[begin INFORMATION PROVIDED]

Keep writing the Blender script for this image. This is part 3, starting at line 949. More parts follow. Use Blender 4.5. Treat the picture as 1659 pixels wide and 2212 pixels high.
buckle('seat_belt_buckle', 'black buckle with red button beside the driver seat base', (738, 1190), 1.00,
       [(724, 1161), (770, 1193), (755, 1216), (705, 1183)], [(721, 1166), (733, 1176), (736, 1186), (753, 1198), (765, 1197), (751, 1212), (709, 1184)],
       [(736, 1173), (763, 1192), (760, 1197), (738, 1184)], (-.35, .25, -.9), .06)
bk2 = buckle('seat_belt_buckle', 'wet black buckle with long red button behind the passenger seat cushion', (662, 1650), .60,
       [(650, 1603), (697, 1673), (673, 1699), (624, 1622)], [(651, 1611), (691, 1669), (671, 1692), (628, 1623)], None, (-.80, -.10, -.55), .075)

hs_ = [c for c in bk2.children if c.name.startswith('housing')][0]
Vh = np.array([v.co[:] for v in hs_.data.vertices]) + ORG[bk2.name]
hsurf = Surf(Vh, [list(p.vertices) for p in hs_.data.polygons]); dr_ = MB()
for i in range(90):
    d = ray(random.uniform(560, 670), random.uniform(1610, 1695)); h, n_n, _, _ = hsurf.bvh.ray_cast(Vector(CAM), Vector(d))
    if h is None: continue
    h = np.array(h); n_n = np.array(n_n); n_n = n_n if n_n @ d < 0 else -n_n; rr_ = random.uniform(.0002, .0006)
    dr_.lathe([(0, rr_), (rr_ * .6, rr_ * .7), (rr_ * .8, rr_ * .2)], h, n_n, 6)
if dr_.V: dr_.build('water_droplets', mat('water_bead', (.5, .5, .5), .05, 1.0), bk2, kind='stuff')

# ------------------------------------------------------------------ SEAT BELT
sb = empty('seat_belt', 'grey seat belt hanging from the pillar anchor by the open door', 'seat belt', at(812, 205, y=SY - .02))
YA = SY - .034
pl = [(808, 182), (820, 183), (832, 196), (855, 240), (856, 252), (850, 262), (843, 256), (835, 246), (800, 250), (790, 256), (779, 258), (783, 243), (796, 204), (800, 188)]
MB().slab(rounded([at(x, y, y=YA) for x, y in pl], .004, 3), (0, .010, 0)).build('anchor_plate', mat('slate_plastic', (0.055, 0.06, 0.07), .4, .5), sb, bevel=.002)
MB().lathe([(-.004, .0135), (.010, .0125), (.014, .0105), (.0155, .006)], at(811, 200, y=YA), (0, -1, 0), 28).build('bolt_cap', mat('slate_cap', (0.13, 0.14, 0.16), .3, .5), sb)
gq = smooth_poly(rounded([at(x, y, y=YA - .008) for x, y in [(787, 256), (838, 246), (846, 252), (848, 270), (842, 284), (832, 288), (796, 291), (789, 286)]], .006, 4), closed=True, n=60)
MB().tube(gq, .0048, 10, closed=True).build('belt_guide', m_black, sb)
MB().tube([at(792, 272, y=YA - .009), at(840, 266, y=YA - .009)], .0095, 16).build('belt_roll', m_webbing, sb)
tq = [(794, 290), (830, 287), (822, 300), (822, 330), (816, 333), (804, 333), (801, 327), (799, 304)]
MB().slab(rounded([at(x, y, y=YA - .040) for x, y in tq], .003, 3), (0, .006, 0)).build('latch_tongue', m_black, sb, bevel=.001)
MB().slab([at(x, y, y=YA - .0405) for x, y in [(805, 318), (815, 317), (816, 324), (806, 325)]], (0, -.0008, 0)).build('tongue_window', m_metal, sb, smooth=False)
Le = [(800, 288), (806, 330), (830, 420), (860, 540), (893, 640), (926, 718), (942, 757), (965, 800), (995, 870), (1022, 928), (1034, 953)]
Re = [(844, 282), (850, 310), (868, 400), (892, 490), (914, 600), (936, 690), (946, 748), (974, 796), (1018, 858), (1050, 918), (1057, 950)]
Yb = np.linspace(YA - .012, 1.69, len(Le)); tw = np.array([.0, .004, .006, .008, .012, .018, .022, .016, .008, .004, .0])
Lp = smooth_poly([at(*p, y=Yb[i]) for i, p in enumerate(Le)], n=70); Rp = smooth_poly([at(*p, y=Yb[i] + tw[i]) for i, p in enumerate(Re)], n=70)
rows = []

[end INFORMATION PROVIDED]

■ PROBLEM REQUIREMENTS ■
Write down again the exact lines running from the beginning of the data to the line containing "1.0), bk2, kind='stuff')", with both ends included.

■ REPLY TO THE EXERCISE ■
Keep writing the Blender script for this image. This is part 3, starting at line 949. More parts follow. Use Blender 4.5. Treat the picture as 1659 pixels wide and 2212 pixels high.
buckle('seat_belt_buckle', 'black buckle with red button beside the driver seat base', (738, 1190), 1.00,
       [(724, 1161), (770, 1193), (755, 1216), (705, 1183)], [(721, 1166), (733, 1176), (736, 1186), (753, 1198), (765, 1197), (751, 1212), (709, 1184)],
       [(736, 1173), (763, 1192), (760, 1197), (738, 1184)], (-.35, .25, -.9), .06)
bk2 = buckle('seat_belt_buckle', 'wet black buckle with long red button behind the passenger seat cushion', (662, 1650), .60,
       [(650, 1603), (697, 1673), (673, 1699), (624, 1622)], [(651, 1611), (691, 1669), (671, 1692), (628, 1623)], None, (-.80, -.10, -.55), .075)

hs_ = [c for c in bk2.children if c.name.startswith('housing')][0]
Vh = np.array([v.co[:] for v in hs_.data.vertices]) + ORG[bk2.name]
hsurf = Surf(Vh, [list(p.vertices) for p in hs_.data.polygons]); dr_ = MB()
for i in range(90):
    d = ray(random.uniform(560, 670), random.uniform(1610, 1695)); h, n_n, _, _ = hsurf.bvh.ray_cast(Vector(CAM), Vector(d))
    if h is None: continue
    h = np.array(h); n_n = np.array(n_n); n_n = n_n if n_n @ d < 0 else -n_n; rr_ = random.uniform(.0002, .0006)
    dr_.lathe([(0, rr_), (rr_ * .6, rr_ * .7), (rr_ * .8, rr_ * .2)], h, n_n, 6)
if dr_.V: dr_.build('water_droplets', mat('water_bead', (.5, .5, .5), .05, 1.0), bk2, kind='stuff')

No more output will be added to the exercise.